Infy’s ex-boss Sikka, just one of the casualties of ‘hire American’

epa05101404 Infosys Chief Executive Officer and Managing Director Vishal Sikka poses for photographs after announcing quarterly results, at Infosys headquarters in Bangalore, India, 14 January 2016. Indian information technology major Infosys Limited on 14 January reported strong growth in the quarter ending December, leading to an over 5-per-cent jump in its share price. Infosys said its revenues for the October-December quarter was 2.4 billion dollars, representing growth of 8.5 per cent year-on-year in US dollar terms.  EPA/JAGADEESH NV

Bloomberg

The resignation of Vishal Sikka as chief executive officer of India’s bellwether technology company masks the rot in India’s once feted export sector.
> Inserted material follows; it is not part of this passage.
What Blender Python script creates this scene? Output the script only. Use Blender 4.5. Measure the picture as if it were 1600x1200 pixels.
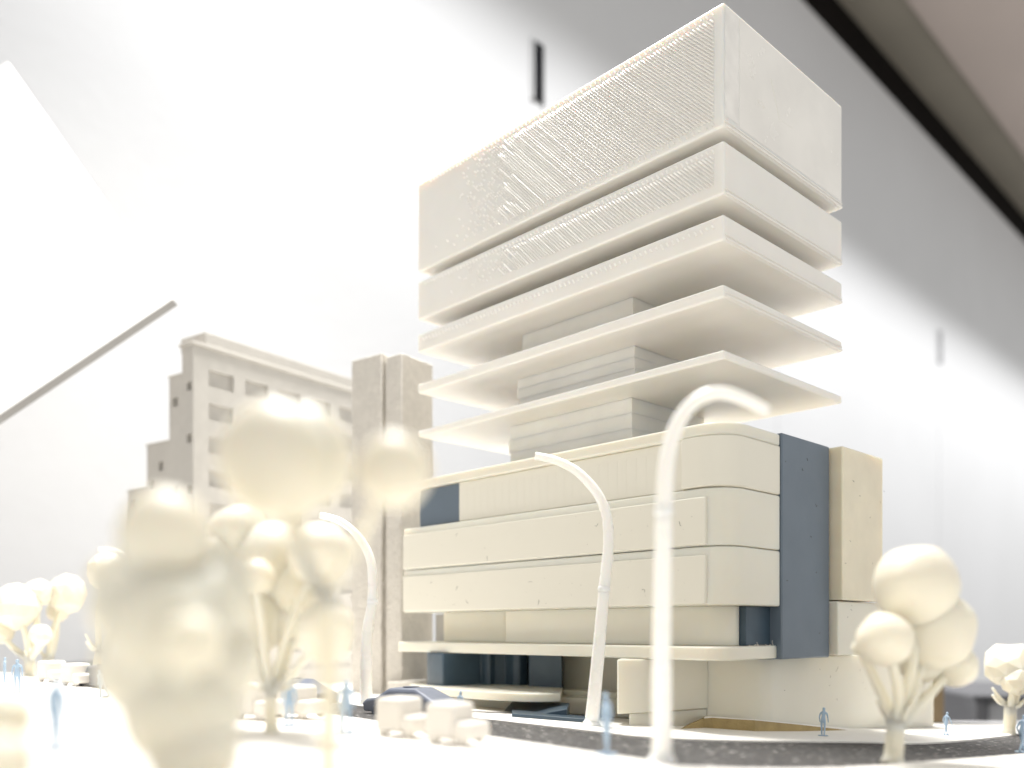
import bpy, bmesh, math, random
from mathutils import Vector, Matrix
from math import radians as R
random.seed(7)
scene = bpy.context.scene
for o in list(bpy.data.objects): bpy.data.objects.remove(o)
COL = scene.collection

# ---------------------------------------------------------------- units: all numbers below are centimetres
S = 0.01            # cm -> m
ZC = 120.0          # height of the lens above the room floor
F = 1376.0          # focal length in photo pixels (photo 1600 wide)
HV = 985.0          # eye level row

# ---------------------------------------------------------------- camera
cd = bpy.data.cameras.new('camera'); cam = bpy.data.objects.new('camera', cd); COL.objects.link(cam)
cam.location = (0, 0, ZC*S); cam.rotation_euler = (R(90), 0, 0)
cd.sensor_width = 36; cd.lens = F/1600*36
cd.shift_y = (HV-600)/1600
cd.clip_start = 0.002; cd.clip_end = 50
cd.dof.use_dof = True; cd.dof.focus_distance = 0.268; cd.dof.aperture_fstop = 8.4
scene.camera = cam

# ---------------------------------------------------------------- world (dim even room light) and lamps
w = bpy.data.worlds.new('World'); scene.world = w; w.use_nodes = True
bg = w.node_tree.nodes['Background']
bg.inputs[0].default_value = (0.985, 0.985, 0.975, 1); bg.inputs[1].default_value = 0.80

def area(name, loc, sx, sy, power, color, rot=(0, 0, 0), spread=180):
    l = bpy.data.lights.new(name, 'AREA'); l.shape = 'RECTANGLE'; l.size = sx*S; l.size_y = sy*S
    l.energy = power; l.color = color; l.spread = R(spread)
    o = bpy.data.objects.new(name, l); COL.objects.link(o)
    o.location = (loc[0]*S, loc[1]*S, (loc[2]+ZC)*S); o.rotation_euler = rot
    return o
WD = Vector((.703, .711)); WN = Vector((-.711, .703))      # direction along the wall, and into it
WDIST = 75.0
wang = math.atan2(WD.y, WD.x)
lamp_c = WN*56 + WD*187
area('wall_washer_lamp', (lamp_c.x, lamp_c.y, 98), 330, 6, 24.0, (.98, .985, 1.0), (0, 0, wang), 84)
area('overhead_lamp', (-4, 42, 78), 20, 20, 4.2, (1.0, .98, .94), (0, 0, wang), 96)

scene.view_settings.view_transform = 'Standard'; scene.view_settings.look = 'None'
scene.view_settings.exposure = 0.0; scene.view_settings.gamma = 1
scene.render.engine = 'CYCLES'
scene.cycles.use_denoising = True
scene.cycles.max_bounces = 10; scene.cycles.diffuse_bounces = 6
scene.cycles.caustics_reflective = False; scene.cycles.caustics_refractive = False

# ---------------------------------------------------------------- pixel -> place helpers
def PX(u, Y): return (u-800)/F*Y
def PZ(v, Y): return (HV-v)/F*Y
def g(x, y): return -2.35 - .055*x - .04*(y-20)            # the gently sloping site
def gY(u, v): return 2133.0/(v-1040-.055*(u-800))          # distance of a point of the site

# ---------------------------------------------------------------- materials
def mat(name, col, rough=.5, sss=0.0, sssr=.25, bump=None, bumpd=.02, var=.0, spec=.5, vscale=30., trans=0, grit=False, coat=0):
    m = bpy.data.materials.new(name); m.use_nodes = True
    nt = m.node_tree; b = nt.nodes['Principled BSDF']
    b.inputs['Base Color'].default_value = (*col, 1); b.inputs['Roughness'].default_value = rough
    b.inputs['Specular IOR Level'].default_value = spec
    if sss:
        b.inputs['Subsurface Weight'].default_value = sss
        b.inputs['Subsurface Radius'].default_value = (1.0, .75, .5)
        b.inputs['Subsurface Scale'].default_value = sssr*S
    if coat: b.inputs['Coat Weight'].default_value = coat; b.inputs['Coat Roughness'].default_value = .25
    tc = nt.nodes.new('ShaderNodeTexCoord')
    if var:
        n = nt.nodes.new('ShaderNodeTexNoise'); n.inputs['Scale'].default_value = vscale; n.inputs['Detail'].default_value = 5
        mp = nt.nodes.new('ShaderNodeMapRange'); mp.inputs[1].default_value = .3; mp.inputs[2].default_value = .7
        mp.inputs[3].default_value = 1-var; mp.inputs[4].default_value = 1+var
        mx = nt.nodes.new('ShaderNodeVectorMath'); mx.operation = 'SCALE'; mx.inputs[0].default_value = col
        nt.links.new(tc.outputs['Object'], n.inputs['Vector']); nt.links.new(n.outputs[0], mp.inputs[0])
        nt.links.new(mp.outputs[0], mx.inputs['Scale']); nt.links.new(mx.outputs[0], b.inputs['Base Color'])
        mr = nt.nodes.new('ShaderNodeMapRange'); mr.inputs[3].default_value = max(.05, rough-.12); mr.inputs[4].default_value = rough+.12
        n2 = nt.nodes.new('ShaderNodeTexNoise'); n2.inputs['Scale'].default_value = vscale*2.3; n2.inputs['Detail'].default_value = 6
        nt.links.new(tc.outputs['Object'], n2.inputs['Vector']); nt.links.new(n2.outputs[0], mr.inputs[0]); nt.links.new(mr.outputs[0], b.inputs['Roughness'])
    if bump:
        n = nt.nodes.new('ShaderNodeTexNoise'); n.inputs['Scale'].default_value = bump; n.inputs['Detail'].default_value = 4
        bp = nt.nodes.new('ShaderNodeBump'); bp.inputs['Distance'].default_value = bumpd*S; bp.inputs['Strength'].default_value = 1
        nt.links.new(tc.outputs['Object'], n.inputs['Vector']); nt.links.new(n.outputs[0], bp.inputs['Height']); nt.links.new(bp.outputs[0], b.inputs['Normal'])
    if grit:
        v = nt.nodes.new('ShaderNodeTexVoronoi'); v.inputs['Scale'].default_value = 1000
        cr = nt.nodes.new('ShaderNodeValToRGB'); e = cr.color_ramp.elements
        e[0].position = .0; e[0].color = (.012, .011, .011, 1); e[1].position = 1; e[1].color = (.75, .72, .68, 1)
        k = e.new(.55); k.color = (.045, .042, .04, 1); k = e.new(.86); k.color = (.10, .093, .088, 1)
        nt.links.new(tc.outputs['Object'], v.inputs['Vector']); nt.links.new(v.outputs['Color'], cr.inputs[0]); nt.links.new(cr.outputs[0], b.inputs['Base Color'])
        bp = nt.nodes.new('ShaderNodeBump'); bp.inputs['Distance'].default_value = .05*S
        nt.links.new(v.outputs['Distance'], bp.inputs['Height']); nt.links.new(bp.outputs[0], b.inputs['Normal'])
    return m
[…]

While Sikka cited heightened acrimony with a cohort of founders at Infosys Ltd., the malaise is much deeper, and threatens to become a faultline for Asia’s No. 3 economy. Software services exports are experiencing their longest slump in seven years, which could blow the current account deficit to the widest since 2013 and pressure the rupee. Policy makers are also bracing for a hit where it hurts the most: jobs.
“Indian service companies gained scale over the last decade as the disrupters, creating the modern offshoring industry, but they are now the incumbents, challenged by a slew of specialised and niche start-ups bred in this new environment,” Arvind Subramanian, Prime Minister Narendra Modi’s top economic adviser, said in his economic survey published this month. Growing anti-globalisation tendencies “in the US during and after elections and the Brexit referendum” also threaten Indian jobs, he said.
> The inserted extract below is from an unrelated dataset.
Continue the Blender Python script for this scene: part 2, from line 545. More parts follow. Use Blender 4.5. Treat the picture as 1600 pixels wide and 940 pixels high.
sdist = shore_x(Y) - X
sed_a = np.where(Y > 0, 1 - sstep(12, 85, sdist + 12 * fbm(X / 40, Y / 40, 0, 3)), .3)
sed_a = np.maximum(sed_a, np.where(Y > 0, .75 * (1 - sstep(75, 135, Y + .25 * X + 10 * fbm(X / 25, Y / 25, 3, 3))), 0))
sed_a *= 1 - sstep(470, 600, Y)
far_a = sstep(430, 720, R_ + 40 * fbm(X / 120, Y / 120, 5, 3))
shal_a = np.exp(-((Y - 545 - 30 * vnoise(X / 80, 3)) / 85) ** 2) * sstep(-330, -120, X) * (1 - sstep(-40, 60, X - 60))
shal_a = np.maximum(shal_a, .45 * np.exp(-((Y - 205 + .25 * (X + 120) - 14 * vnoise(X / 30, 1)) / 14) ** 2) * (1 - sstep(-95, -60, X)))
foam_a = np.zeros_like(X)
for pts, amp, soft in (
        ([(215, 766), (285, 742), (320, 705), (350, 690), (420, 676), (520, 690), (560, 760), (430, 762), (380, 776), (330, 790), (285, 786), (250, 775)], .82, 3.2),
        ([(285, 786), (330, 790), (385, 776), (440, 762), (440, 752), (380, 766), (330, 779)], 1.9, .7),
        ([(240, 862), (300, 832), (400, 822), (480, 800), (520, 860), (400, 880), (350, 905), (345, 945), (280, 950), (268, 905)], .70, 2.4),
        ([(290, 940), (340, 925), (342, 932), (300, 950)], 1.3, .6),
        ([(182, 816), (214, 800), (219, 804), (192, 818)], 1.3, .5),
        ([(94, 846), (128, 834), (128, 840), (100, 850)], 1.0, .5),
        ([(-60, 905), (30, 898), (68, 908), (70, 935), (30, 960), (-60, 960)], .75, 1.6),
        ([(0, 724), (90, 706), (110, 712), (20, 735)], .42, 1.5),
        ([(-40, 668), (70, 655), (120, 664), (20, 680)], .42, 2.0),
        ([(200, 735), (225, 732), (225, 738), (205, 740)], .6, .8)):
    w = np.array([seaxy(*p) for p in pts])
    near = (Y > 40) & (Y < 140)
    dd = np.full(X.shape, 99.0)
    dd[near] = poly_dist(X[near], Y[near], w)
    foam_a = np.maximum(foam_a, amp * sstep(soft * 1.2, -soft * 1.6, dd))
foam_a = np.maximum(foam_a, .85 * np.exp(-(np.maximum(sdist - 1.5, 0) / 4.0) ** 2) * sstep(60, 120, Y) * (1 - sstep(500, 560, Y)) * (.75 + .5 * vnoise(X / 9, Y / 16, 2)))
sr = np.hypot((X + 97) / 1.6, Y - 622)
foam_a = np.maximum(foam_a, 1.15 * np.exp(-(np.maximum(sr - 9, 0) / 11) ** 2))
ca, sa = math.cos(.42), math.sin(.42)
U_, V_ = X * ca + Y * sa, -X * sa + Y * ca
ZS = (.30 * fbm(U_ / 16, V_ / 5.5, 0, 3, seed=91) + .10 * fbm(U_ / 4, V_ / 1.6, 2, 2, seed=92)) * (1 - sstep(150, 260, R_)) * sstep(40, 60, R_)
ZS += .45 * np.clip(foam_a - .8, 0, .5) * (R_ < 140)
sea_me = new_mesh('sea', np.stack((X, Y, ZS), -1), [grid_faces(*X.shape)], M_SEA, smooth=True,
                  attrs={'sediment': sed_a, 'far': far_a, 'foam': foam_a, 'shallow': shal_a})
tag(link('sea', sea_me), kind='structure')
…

Employment was Modi’s key pledge when he swept to power in 2014 and will probably emerge as a top issue in 2019 elections. India’s tech industry is the country’s largest private sector employer, and Indian engineers had become ubiquitous to the point of parody in TV shows and books over the past decade. They are also crucial dollar-earners, with services exports helping offset a goods-trade deficit. But part of their appeal was that they came cheap, making them the target of public anger as wages plunged in developed economies.
India’s economic survey cited President Trump’s ‘Buy American, Hire American’ executive order and the UK’s increase in visa costs as factors limiting the free movement of Indian engineers. Moreover, automation threatens 69 percent of jobs in India, according to a 2016 World Bank report. Executive search firm Head Hunters India estimates that 175,000 to 200,000 technology jobs will be lost in the country each year through 2020.
“Hiring momentum remains slow,” NASSCOM, which represents India’s $154 billion information technology and business-process management industry, said. The recovery won’t be strong enough to meet India’s needs. Teresa John, a Mumbai-based economist at brokerage Nirmal Bang, predicts the current account deficit will balloon to 1.9 percent of GDP through March 2018.
Infosys is India’s second-largest software exporter. Started in 1981 by seven engineers, it’s now a company with a net profit of $2 billion and revenue of over $10 billion this year and almost 200,000 employees, mainly based in Bengaluru, India’s Silicon Valley. The company has been trying to haul itself out of a growth slowdown through job cuts and investment into news areas like data analytics.